Print the listing below exactly.

....................

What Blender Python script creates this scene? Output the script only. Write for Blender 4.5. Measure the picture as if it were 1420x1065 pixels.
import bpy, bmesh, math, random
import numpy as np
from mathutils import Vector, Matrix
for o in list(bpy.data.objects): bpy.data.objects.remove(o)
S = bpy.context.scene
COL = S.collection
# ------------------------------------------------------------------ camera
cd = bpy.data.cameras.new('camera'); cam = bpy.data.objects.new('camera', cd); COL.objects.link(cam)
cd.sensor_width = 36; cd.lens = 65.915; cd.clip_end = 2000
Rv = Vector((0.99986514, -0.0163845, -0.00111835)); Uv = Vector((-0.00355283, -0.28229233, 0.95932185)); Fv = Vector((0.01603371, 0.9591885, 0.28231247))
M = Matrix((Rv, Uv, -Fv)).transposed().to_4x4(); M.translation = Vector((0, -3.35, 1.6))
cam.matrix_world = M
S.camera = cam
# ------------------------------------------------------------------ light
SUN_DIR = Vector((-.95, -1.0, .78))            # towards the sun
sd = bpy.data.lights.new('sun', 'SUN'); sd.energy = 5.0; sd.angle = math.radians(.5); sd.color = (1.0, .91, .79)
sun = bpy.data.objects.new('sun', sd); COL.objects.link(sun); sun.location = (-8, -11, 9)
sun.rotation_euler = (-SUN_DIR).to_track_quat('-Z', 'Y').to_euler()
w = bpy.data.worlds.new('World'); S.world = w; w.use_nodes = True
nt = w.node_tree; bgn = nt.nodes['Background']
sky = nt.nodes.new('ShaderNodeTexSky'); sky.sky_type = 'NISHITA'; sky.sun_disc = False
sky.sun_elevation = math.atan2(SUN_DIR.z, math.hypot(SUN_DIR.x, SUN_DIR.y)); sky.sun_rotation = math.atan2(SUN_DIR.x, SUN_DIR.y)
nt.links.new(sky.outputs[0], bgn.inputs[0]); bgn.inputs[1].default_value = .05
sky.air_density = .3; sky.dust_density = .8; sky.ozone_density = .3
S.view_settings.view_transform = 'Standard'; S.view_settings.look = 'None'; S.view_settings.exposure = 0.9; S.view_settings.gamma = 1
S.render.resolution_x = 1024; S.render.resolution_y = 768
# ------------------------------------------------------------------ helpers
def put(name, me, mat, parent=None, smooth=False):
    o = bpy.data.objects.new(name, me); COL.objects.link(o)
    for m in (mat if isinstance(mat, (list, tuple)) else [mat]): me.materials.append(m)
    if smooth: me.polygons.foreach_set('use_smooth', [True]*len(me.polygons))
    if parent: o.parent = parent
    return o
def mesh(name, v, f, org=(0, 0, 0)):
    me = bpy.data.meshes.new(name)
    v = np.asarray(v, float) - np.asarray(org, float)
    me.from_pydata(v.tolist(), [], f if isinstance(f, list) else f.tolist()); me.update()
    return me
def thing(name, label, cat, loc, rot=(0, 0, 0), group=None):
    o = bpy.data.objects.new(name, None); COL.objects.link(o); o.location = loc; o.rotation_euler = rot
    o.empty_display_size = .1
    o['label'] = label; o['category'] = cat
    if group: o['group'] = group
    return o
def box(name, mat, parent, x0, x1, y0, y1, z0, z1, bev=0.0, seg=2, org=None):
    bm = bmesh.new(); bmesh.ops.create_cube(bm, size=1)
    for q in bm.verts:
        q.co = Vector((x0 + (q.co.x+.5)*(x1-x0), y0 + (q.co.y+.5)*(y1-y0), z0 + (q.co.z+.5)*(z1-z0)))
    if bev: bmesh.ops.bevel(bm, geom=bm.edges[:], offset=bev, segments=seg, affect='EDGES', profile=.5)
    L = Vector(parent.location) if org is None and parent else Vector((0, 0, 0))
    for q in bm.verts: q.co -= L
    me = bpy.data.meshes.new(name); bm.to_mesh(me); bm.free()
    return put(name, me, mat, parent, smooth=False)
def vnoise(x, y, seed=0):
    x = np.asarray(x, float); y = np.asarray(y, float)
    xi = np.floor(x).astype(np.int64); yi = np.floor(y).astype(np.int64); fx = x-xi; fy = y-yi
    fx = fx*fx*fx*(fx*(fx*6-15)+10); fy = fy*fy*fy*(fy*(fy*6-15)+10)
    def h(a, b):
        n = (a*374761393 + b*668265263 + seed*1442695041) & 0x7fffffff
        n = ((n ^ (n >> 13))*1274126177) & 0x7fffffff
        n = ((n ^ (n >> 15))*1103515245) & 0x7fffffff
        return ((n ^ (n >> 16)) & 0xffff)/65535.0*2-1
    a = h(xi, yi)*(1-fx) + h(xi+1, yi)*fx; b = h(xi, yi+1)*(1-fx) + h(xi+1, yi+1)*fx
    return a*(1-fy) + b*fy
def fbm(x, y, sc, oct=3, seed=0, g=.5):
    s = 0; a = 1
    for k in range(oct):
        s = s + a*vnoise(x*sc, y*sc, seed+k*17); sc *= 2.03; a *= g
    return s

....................

## Task answer
What Blender Python script creates this scene? Output the script only. Write for Blender 4.5. Measure the picture as if it were 1420x1065 pixels.
import bpy, bmesh, math, random
import numpy as np
from mathutils import Vector, Matrix
for o in list(bpy.data.objects): bpy.data.objects.remove(o)
S = bpy.context.scene
COL = S.collection
# ------------------------------------------------------------------ camera
cd = bpy.data.cameras.new('camera'); cam = bpy.data.objects.new('camera', cd); COL.objects.link(cam)
cd.sensor_width = 36; cd.lens = 65.915; cd.clip_end = 2000
Rv = Vector((0.99986514, -0.0163845, -0.00111835)); Uv = Vector((-0.00355283, -0.28229233, 0.95932185)); Fv = Vector((0.01603371, 0.9591885, 0.28231247))
M = Matrix((Rv, Uv, -Fv)).transposed().to_4x4(); M.translation = Vector((0, -3.35, 1.6))
cam.matrix_world = M
S.camera = cam
# ------------------------------------------------------------------ light
SUN_DIR = Vector((-.95, -1.0, .78))            # towards the sun
sd = bpy.data.lights.new('sun', 'SUN'); sd.energy = 5.0; sd.angle = math.radians(.5); sd.color = (1.0, .91, .79)
sun = bpy.data.objects.new('sun', sd); COL.objects.link(sun); sun.location = (-8, -11, 9)
sun.rotation_euler = (-SUN_DIR).to_track_quat('-Z', 'Y').to_euler()
w = bpy.data.worlds.new('World'); S.world = w; w.use_nodes = True
nt = w.node_tree; bgn = nt.nodes['Background']
sky = nt.nodes.new('ShaderNodeTexSky'); sky.sky_type = 'NISHITA'; sky.sun_disc = False
sky.sun_elevation = math.atan2(SUN_DIR.z, math.hypot(SUN_DIR.x, SUN_DIR.y)); sky.sun_rotation = math.atan2(SUN_DIR.x, SUN_DIR.y)
nt.links.new(sky.outputs[0], bgn.inputs[0]); bgn.inputs[1].default_value = .05
sky.air_density = .3; sky.dust_density = .8; sky.ozone_density = .3
S.view_settings.view_transform = 'Standard'; S.view_settings.look = 'None'; S.view_settings.exposure = 0.9; S.view_settings.gamma = 1
S.render.resolution_x = 1024; S.render.resolution_y = 768
# ------------------------------------------------------------------ helpers
def put(name, me, mat, parent=None, smooth=False):
    o = bpy.data.objects.new(name, me); COL.objects.link(o)
    for m in (mat if isinstance(mat, (list, tuple)) else [mat]): me.materials.append(m)
    if smooth: me.polygons.foreach_set('use_smooth', [True]*len(me.polygons))
    if parent: o.parent = parent
    return o
def mesh(name, v, f, org=(0, 0, 0)):
    me = bpy.data.meshes.new(name)
    v = np.asarray(v, float) - np.asarray(org, float)
    me.from_pydata(v.tolist(), [], f if isinstance(f, list) else f.tolist()); me.update()
    return me
def thing(name, label, cat, loc, rot=(0, 0, 0), group=None):
    o = bpy.data.objects.new(name, None); COL.objects.link(o); o.location = loc; o.rotation_euler = rot
    o.empty_display_size = .1
    o['label'] = label; o['category'] = cat
    if group: o['group'] = group
    return o
def box(name, mat, parent, x0, x1, y0, y1, z0, z1, bev=0.0, seg=2, org=None):
    bm = bmesh.new(); bmesh.ops.create_cube(bm, size=1)
    for q in bm.verts:
        q.co = Vector((x0 + (q.co.x+.5)*(x1-x0), y0 + (q.co.y+.5)*(y1-y0), z0 + (q.co.z+.5)*(z1-z0)))
    if bev: bmesh.ops.bevel(bm, geom=bm.edges[:], offset=bev, segments=seg, affect='EDGES', profile=.5)
    L = Vector(parent.location) if org is None and parent else Vector((0, 0, 0))
    for q in bm.verts: q.co -= L
    me = bpy.data.meshes.new(name); bm.to_mesh(me); bm.free()
    return put(name, me, mat, parent, smooth=False)
def vnoise(x, y, seed=0):
    x = np.asarray(x, float); y = np.asarray(y, float)
    xi = np.floor(x).astype(np.int64); yi = np.floor(y).astype(np.int64); fx = x-xi; fy = y-yi
    fx = fx*fx*fx*(fx*(fx*6-15)+10); fy = fy*fy*fy*(fy*(fy*6-15)+10)
    def h(a, b):
        n = (a*374761393 + b*668265263 + seed*1442695041) & 0x7fffffff
        n = ((n ^ (n >> 13))*1274126177) & 0x7fffffff
        n = ((n ^ (n >> 15))*1103515245) & 0x7fffffff
        return ((n ^ (n >> 16)) & 0xffff)/65535.0*2-1
    a = h(xi, yi)*(1-fx) + h(xi+1, yi)*fx; b = h(xi, yi+1)*(1-fx) + h(xi+1, yi+1)*fx
    return a*(1-fy) + b*fy
def fbm(x, y, sc, oct=3, seed=0, g=.5):
    s = 0; a = 1
    for k in range(oct):
        s = s + a*vnoise(x*sc, y*sc, seed+k*17); sc *= 2.03; a *= g
    return s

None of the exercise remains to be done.